Die Schwäche der Demokratie
Am Erschreckendsten aber ist, dass Nancy Faeser sich mit ihrer Inszenierung unwidersprochen des Staatsapparats bedienen konnte. Die Aktion war vorbereitet mit Staatsanwälten, Polizeiführern, Richtern und Beamten. Und keiner hat einen Mucks gemacht? Keiner hat die Traute zu sagen: „Frau Ministerin, schießen wir hier nicht mit Kanonen auf Spatzen? Wäre es nicht sinnvoller, unsere Polizisten im Kampf gegen räuberische Clans und messerstechende Irre einzusetzen?“
Es gibt eine „Remonstrationspflicht“ von Beamten, normiert etwa im Bundesbeamtenrecht. Es ist die Pflicht des Beamten, Bedenken gegen die Rechtmäßigkeit dienstlicher Anordnungen unverzüglich bei dem unmittelbaren Vorgesetzten geltend zu machen.
Hat keiner den Quatsch benannt?
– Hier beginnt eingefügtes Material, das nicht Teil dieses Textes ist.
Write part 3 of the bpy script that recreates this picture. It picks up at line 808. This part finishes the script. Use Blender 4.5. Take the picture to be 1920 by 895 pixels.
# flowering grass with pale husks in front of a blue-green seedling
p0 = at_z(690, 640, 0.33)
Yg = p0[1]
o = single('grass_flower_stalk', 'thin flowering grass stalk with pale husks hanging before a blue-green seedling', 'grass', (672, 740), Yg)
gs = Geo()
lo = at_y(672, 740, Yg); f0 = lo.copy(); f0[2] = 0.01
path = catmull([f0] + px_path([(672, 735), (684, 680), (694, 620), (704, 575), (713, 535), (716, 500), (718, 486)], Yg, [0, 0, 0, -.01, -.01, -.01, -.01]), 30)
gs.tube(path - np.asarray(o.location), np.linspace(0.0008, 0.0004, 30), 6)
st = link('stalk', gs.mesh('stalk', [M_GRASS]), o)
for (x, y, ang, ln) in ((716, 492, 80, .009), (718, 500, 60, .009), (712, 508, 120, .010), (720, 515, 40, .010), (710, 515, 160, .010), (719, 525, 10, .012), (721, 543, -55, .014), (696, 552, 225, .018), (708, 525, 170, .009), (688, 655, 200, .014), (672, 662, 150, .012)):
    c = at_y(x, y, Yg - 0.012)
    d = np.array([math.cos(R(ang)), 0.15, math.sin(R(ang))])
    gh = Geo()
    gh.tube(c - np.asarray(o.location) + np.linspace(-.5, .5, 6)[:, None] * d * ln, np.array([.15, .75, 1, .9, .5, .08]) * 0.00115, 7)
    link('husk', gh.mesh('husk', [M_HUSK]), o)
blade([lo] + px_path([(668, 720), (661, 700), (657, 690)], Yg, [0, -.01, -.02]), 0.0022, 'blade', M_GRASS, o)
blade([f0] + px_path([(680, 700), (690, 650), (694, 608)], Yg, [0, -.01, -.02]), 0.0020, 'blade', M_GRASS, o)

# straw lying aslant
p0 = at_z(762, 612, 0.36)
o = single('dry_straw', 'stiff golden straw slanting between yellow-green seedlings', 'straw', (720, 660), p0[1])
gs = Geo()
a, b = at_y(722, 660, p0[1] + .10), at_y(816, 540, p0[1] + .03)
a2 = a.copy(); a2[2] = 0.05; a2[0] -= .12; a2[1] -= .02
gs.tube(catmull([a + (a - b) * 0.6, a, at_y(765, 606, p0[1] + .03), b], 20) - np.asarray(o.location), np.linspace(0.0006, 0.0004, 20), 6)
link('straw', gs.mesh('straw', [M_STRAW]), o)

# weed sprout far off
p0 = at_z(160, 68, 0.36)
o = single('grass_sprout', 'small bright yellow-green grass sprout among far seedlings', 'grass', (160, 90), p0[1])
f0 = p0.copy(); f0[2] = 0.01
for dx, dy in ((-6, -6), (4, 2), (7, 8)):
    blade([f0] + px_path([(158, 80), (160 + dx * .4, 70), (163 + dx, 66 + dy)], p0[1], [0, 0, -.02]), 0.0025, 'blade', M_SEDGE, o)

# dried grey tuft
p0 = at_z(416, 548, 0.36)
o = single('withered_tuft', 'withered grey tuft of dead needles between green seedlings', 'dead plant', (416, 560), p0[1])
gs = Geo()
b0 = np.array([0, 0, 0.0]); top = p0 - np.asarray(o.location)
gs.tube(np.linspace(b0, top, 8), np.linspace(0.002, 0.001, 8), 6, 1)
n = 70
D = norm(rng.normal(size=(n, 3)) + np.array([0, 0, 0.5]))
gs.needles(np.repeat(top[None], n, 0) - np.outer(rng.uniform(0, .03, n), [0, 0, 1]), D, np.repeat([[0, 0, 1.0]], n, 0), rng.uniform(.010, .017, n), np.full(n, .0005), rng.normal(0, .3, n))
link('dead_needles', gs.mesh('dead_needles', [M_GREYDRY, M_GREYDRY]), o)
Alles Mitläufer?
Wenn es so sein sollte, wenn eine Regierung eine Show inszeniert, die Medien dazu Beifall spenden und Beamte stillschweigend nachvollziehen, was ihnen vorgekaut wurde:
Dann liegt darin die eigentliche Gefahr für unsere Demokratie.
Diese Gefahr ist bedrohlicher als vielleicht noch eine Flinte oder eine Schreckschusspistole, die bei einem verwirrten Prinzen und seinen Freunden im Hühnerstall gefunden wird.